Monday 28 June 2021

TATAR#5: We're Gonna Change the World


by Tim Harris and David Matthews (1970)

This was the last big song from sixties crooner Matt Monro who was better known for smoochie ballads ("From Russia with Love", "Portrait of My Love") than upbeat numbers like this. In fact, no-one is associated with numbers like this because there's no song quite like it.

Some take it to be a protest song but I don't hear it that way. It's certainly about a street protest but, if anything, it's more of an un-protest song. It offers a snapshot of three fictional women. Two go out on a protest march (Shirley Wood and Margaret Beatty) and one doesn't (Annie Harris).

So the chorus is the gloriously hooky protest song bit:

Come with us, run with us

We're gonna change the world

Simple and fun, almost a chant. All very protest-y. But then there's this:

You'll be amazed, so full of praise

When we've rearranged your world

And there's the un-protest bit. It's poking some fun. We've gotten so used to the idea of the earnest protest song that it's actually quite surprising to hear one that turns the tables and satirizes the protesters. 

You get a sense of this in the verses too. Compared to the simple chorus, the verses are more musically complicated with a bouncy melody shadowed by a bouncy chromatic bass line. 

We get a couple of lines to introduce the protesters:

Shirley Wood gulped down her breakfast,

Shut the fridge and joined the throng

Margaret Beatty snatched the milk in,

Scanned the news and went along. 

Then we modulate up a minor third. That's an unusual modulation. On top of that there's an awkward 3/4 bar thrown in just before the modulation. I think the music is doing everything it can to tell us that our perspective is shifting as we hear from the un-protestor:

Annie Harris drew the curtains,
Screwed her eyes up, had a peep
Saw the marchers, heard their voices, making early morning noises
Stumbled back to bed and tried to sleep

The words and music are setting up two worlds - the active protesters and the passive un-protester - and puts them side by side. And there's more satire of the protester's side: 

Sit in front of all the traffic
Harry busy shopping wives
Try to stir their ostrich notions, whip them up to wild emotions
Put some fire into their wretched lives

Now I'm not sure of all the lyrics of this song. If I were being a lyrical purist, I'd look at the lines just preceding these and get out my big red marker pen, shake my head and 'tut' unnecessarily loudly as I noted the tricky-to-sing double consonants ("numbers swollen"), unnatural reversed verb order ("Up the marchers' banners go") and awkward scansion ("Protest for everyone to know"). 

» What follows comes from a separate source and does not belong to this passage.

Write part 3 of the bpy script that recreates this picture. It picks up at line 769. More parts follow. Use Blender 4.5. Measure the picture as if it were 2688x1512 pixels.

But, honestly, I'd forgive any and all all of these lyrical hiccups for the quality of that last line: "Put some fire into their wretched lives". That is beautiful and wonderfully, funnily captures all the passion, as well as the self-righteousness, of some street protesters. If someone ever writes a jukebox musical about Extinction Rebellion, this song would get first dibs. 

In the end, though, the song isn't really making a political statement; it's just describing a divided country. One group with plenty of vim and vigour but also plenty of condescension for the politically disengaged; the other group more concerned with their own lives, their work, doing what they have to do. The final verse speaks of the two female protesters getting roughed up the police whilst Annie Harris works in her office and thinks of Don (who, we assume, was her husband killed in war) who "died for others to live better". It's not a statement, just a contrast.

The contrasts still exist today.

Thankfully, so does this very odd, very brilliant song.